### [EXERCISE TASK]
Copy exactly the lines from the beginning of the data down to and including the line holding "COL = SC.collection", without any pictures.

──────────

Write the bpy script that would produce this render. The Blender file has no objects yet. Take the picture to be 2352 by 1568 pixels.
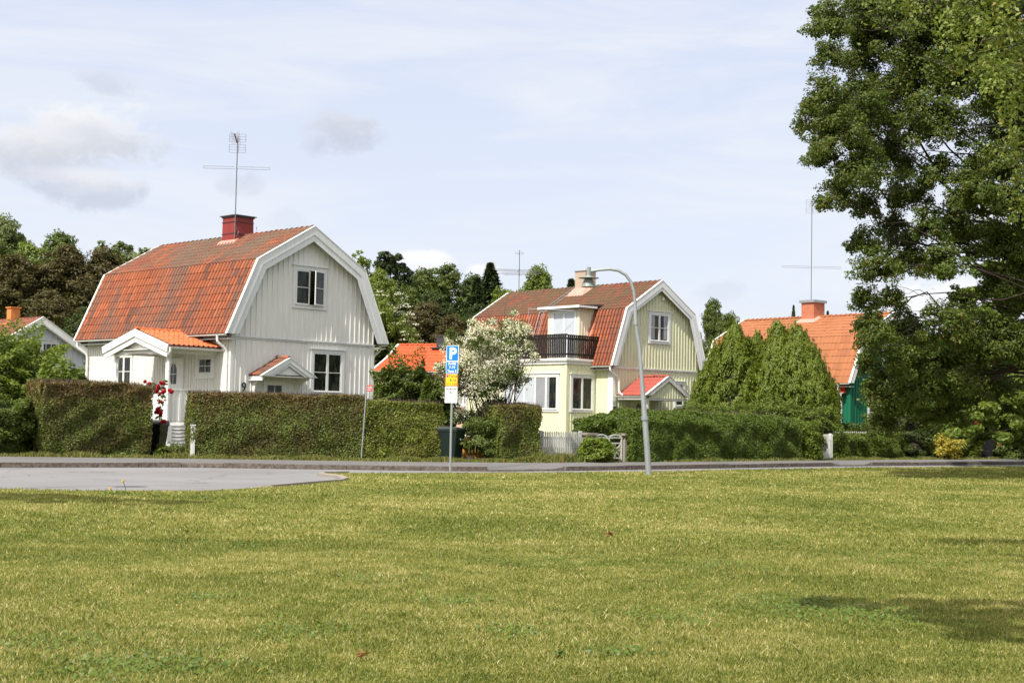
import bpy, bmesh, math, random
import numpy as np
from mathutils import Vector, Matrix
R = math.radians
rng = np.random.default_rng(7)
random.seed(7)
SC = bpy.context.scene
COL = SC.collection

# ------------------------------------------------------------------ camera
FPX, TH, RO, EYE = 3243.0, R(3.142), R(1.137), 1.5
fwd = Vector((0, math.cos(TH), math.sin(TH))); up0 = Vector((0, -math.sin(TH), math.cos(TH))); rt0 = Vector((1, 0, 0))
rt = rt0*math.cos(RO) + up0*math.sin(RO); up = up0*math.cos(RO) - rt0*math.sin(RO)
cd = bpy.data.cameras.new("camera"); cam = bpy.data.objects.new("camera", cd); COL.objects.link(cam)
M = Matrix((rt, up, -fwd)).transposed().to_4x4(); M.translation = Vector((0, 0, EYE)); cam.matrix_world = M
cd.sensor_width = 36; cd.lens = FPX/2352*36; cd.clip_start = 0.1; cd.clip_end = 3000
SC.camera = cam

# ------------------------------------------------------------------ world, sun, exposure
SUN_AZ = R(35.5); SUN_EL = R(50)          # the sun stands behind the camera, to its left
sdir = Vector((-math.sin(SUN_AZ)*math.cos(SUN_EL), -math.cos(SUN_AZ)*math.cos(SUN_EL), math.sin(SUN_EL)))
sl = bpy.data.lights.new("sun", 'SUN'); sl.energy = 4.9; sl.angle = R(0.53); sl.color = (1, .955, .88)
so = bpy.data.objects.new("sun", sl); COL.objects.link(so); so.rotation_euler = sdir.to_track_quat('Z', 'Y').to_euler()
SC.view_settings.view_transform = 'Standard'; SC.view_settings.look = 'None'
SC.view_settings.exposure = 0.3; SC.view_settings.gamma = 1.0

class NT:
    def __init__(s, nt): s.nt = nt
    def n(s, t, **k):
        nd = s.nt.nodes.new(t)
        for a, b in k.items():
            if a.startswith('i_'):
                key = a[2:]; key = int(key) if key.isdigit() else key.replace('_', ' ')
                nd.inputs[key].default_value = b
            else: setattr(nd, a, b)
        return nd
    def l(s, a, b): s.nt.links.new(a, b)
    def math(s, op, a, b=None, c=None):
        nd = s.nt.nodes.new('ShaderNodeMath'); nd.operation = op
        for i, v in enumerate((a, b, c)):
            if v is None: continue
            if isinstance(v, (int, float)): nd.inputs[i].default_value = v
            else: s.nt.links.new(v, nd.inputs[i])
        return nd.outputs[0]
    def mix(s, fac, a, b, mode='MIX'):
        nd = s.nt.nodes.new('ShaderNodeMix'); nd.data_type = 'RGBA'; nd.blend_type = mode
        for i, v in ((0, fac), (6, a), (7, b)):
            if isinstance(v, (int, float)): nd.inputs[i].default_value = v
            elif isinstance(v, tuple): nd.inputs[i].default_value = (*v[:3], 1)
            else: s.nt.links.new(v, nd.inputs[i])
        return nd.outputs[2]
    def ramp(s, fac, stops, interp='LINEAR'):
        nd = s.nt.nodes.new('ShaderNodeValToRGB'); cr = nd.color_ramp; cr.interpolation = interp
        while len(cr.elements) < len(stops): cr.elements.new(.5)
        for e, (p, c) in zip(cr.elements, stops):
            e.position = p; e.color = (*c[:3], 1) if isinstance(c, tuple) else (c, c, c, 1)
        s.nt.links.new(fac, nd.inputs[0]); return nd.outputs[0]
    def noise(s, vec, scale, detail=3, rough=.55, dist=0):
        nd = s.nt.nodes.new('ShaderNodeTexNoise'); nd.inputs['Scale'].default_value = scale
        nd.inputs['Detail'].default_value = detail; nd.inputs['Roughness'].default_value = rough; nd.inputs['Distortion'].default_value = dist
        if vec is not None: s.nt.links.new(vec, nd.inputs['Vector'])
        return nd.outputs[0]
    def mapping(s, vec, sc=(1, 1, 1), loc=(0, 0, 0), rot=(0, 0, 0)):
        nd = s.nt.nodes.new('ShaderNodeMapping'); nd.inputs['Scale'].default_value = sc
        nd.inputs['Location'].default_value = loc; nd.inputs['Rotation'].default_value = rot
        s.nt.links.new(vec, nd.inputs['Vector']); return nd.outputs[0]

W = bpy.data.worlds.new("World"); SC.world = W; W.use_nodes = True
w = NT(W.node_tree); W.node_tree.nodes.clear()
out = w.n('ShaderNodeOutputWorld'); bg = w.n('ShaderNodeBackground', i_Strength=0.1); w.l(bg.outputs[0], out.inputs[0])
sky = w.n('ShaderNodeTexSky'); sky.sky_type = 'NISHITA'; sky.sun_disc = False; sky.sun_elevation = SUN_EL
sky.sun_rotation = math.atan2(sdir.x, sdir.y)
sky.altitude = 50; sky.air_density = 1.0; sky.dust_density = 1.5; sky.ozone_density = 1.5
tc = w.n('ShaderNodeTexCoord'); gen = tc.outputs['Generated']
sep = w.n('ShaderNodeSeparateXYZ'); w.l(gen, sep.inputs[0])
az = w.math('ARCTAN2', sep.outputs[0], sep.outputs[1]); el = w.math('ARCSINE', sep.outputs[2])
# high thin cirrus veil: nearly white, a little brighter towards the sun
veil_noise = w.noise(w.mapping(gen, sc=(1.2, 1.2, 9), rot=(R(4), 0, 0)), 2.4, 6, .6, .8)
warm = w.n('ShaderNodeVectorMath', operation='DOT_PRODUCT'); w.l(gen, warm.inputs[0]); warm.inputs[1].default_value = sdir
glow = w.math('POWER', w.math('MAXIMUM', warm.outputs['Value'], 0.0), 3.0)
grad = w.ramp(w.math('DIVIDE', el, .5), [(0, (7.3, 7.6, 8.2)), (.22, (6.9, 7.35, 8.4)), (.6, (6.1, 6.65, 8.2)), (1, (6.1, 6.6, 8.0))])
veil = w.mix(w.math('MULTIPLY', w.ramp(veil_noise, [(.38, 0.0), (.62, 1.0)]), .95), grad, (7.6, 7.8, 8.3))
veil = w.mix(w.math('MULTIPLY', glow, .85), veil, (22.0, 21.0, 19.5))
col = w.mix(.86, sky.outputs[0], veil)
wn = w.noise(w.mapping(gen, sc=(1, 1, 1.5)), 34, 9, .68, .4)
wn2 = w.noise(w.mapping(gen, sc=(1, 1, 1.5), loc=(3, 1, 5)), 10, 4, .55, .2)
def dpx(x, y):
    c, s = math.cos(RO), math.sin(RO); x -= 1176; y -= 784
    v = rt0*((x*c + y*s)/FPX) + up0*(-(-x*s + y*c)/FPX) + fwd; v.normalize(); return math.atan2(v.x, v.y), math.asin(v.z)
def cloud(col, x, y, wx, wy, top, base, dens, edge=.8, soft=.55, split=.1):
    """a small cumulus: lit top, greyer base, ragged outline"""
    a0, e0 = dpx(x, y)
    u = w.math('DIVIDE', w.math('SUBTRACT', az, a0), wx/FPX); v = w.math('DIVIDE', w.math('SUBTRACT', el, e0), wy/FPX)
    r = w.math('SQRT', w.math('ADD', w.math('MULTIPLY', u, u), w.math('MULTIPLY', v, v)))
    q = w.math('ADD', r, w.math('MULTIPLY', w.math('SUBTRACT', wn, .5), 2.2*edge)); q = w.math('ADD', q, w.math('MULTIPLY', w.math('SUBTRACT', wn2, .5), 1.8*edge))
    def mr(val, a, b, c, d):
        m = w.n('ShaderNodeMapRange', interpolation_type='SMOOTHSTEP'); m.inputs[1].default_value = a; m.inputs[2].default_value = b; m.inputs[3].default_value = c; m.inputs[4].default_value = d; w.l(val, m.inputs[0]); return m.outputs[0]
    m = mr(q, 1.1, 1.1-soft, 0, dens); vv = w.math('ADD', v, w.math('MULTIPLY', w.math('SUBTRACT', wn, .5), 1.6))
    return w.mix(m, col, w.mix(mr(vv, split-.7, split+.7, 0, 1), base, top))
LAV = (5.1, 5.5, 6.5); WHT = (7.9, 7.9, 7.95); GR = (5.3, 5.55, 6.15)
col = cloud(col, 245, 188, 80, 36, (5.7, 6.1, 7.0), LAV, .7, .9, .8)
col = cloud(col, 170, 305, 160, 88, WHT, GR, .85, .95, .75, .05)
col = cloud(col, 20, 335, 135, 64, WHT, GR, .8, .95, .8, .2)
col = cloud(col, 215, 432, 105, 46, (7.2, 7.25, 7.4), (5.0, 5.4, 6.4), .85, .85, .7, .25)
col = cloud(col, 110, 415, 70, 28, (6.3, 6.3, 7.0), LAV, .6, .8, .8)
col = cloud(col, 800, 298, 85, 52, (6.0, 6.2, 6.8), (4.9, 5.25, 6.2), .9, .9, .7)
col = cloud(col, 720, 310, 42, 42, (6.0, 6.1, 6.9), LAV, .45, 1, .8)
col = cloud(col, 530, 425, 40, 26, LAV, LAV, .4, 1.2, .8)
col = cloud(col, 585, 430, 28, 26, LAV, LAV, .4, 1.2, .8)
col = cloud(col, 660, 505, 40, 26, LAV, LAV, .2, 1.2, .8)
col = cloud(col, 1650, 670, 60, 24, LAV, LAV, .3, 1.0, .9)
col = cloud(col, 970, 600, 85, 32, (8.6, 8.6, 8.6), (7.6, 7.7, 8.0), .95, .5, .5)
col = cloud(col, 1110, 625, 50, 22, (8.4, 8.4, 8.6), (7.6, 7.7, 8.0), .8, .5, .5)
col = cloud(col, 2160, 700, 170, 60, (8.2, 8.2, 8.3), (7.8, 7.9, 8.1), .9)
w.l(col, bg.inputs[0])

# ------------------------------------------------------------------ image -> world helpers (to set things down where they stand)
def ray(x, y):
    c, s = math.cos(RO), math.sin(RO); x -= 1176; y -= 784
    return rt0*((x*c + y*s)/FPX) - up0*((-x*s + y*c)/FPX) + fwd
def G(x, y, z=0.0):
    d = ray(x, y); t = (z - EYE)/d.z; return Vector((d.x*t, d.y*t, z))
def AT(x, y, Y):
    d = ray(x, y)*(Y/ray(x, y).y); return Vector((d.x, d.y, d.z + EYE))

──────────

### [THE ANSWER]
Write the bpy script that would produce this render. The Blender file has no objects yet. Take the picture to be 2352 by 1568 pixels.
import bpy, bmesh, math, random
import numpy as np
from mathutils import Vector, Matrix
R = math.radians
rng = np.random.default_rng(7)
random.seed(7)
SC = bpy.context.scene
COL = SC.collection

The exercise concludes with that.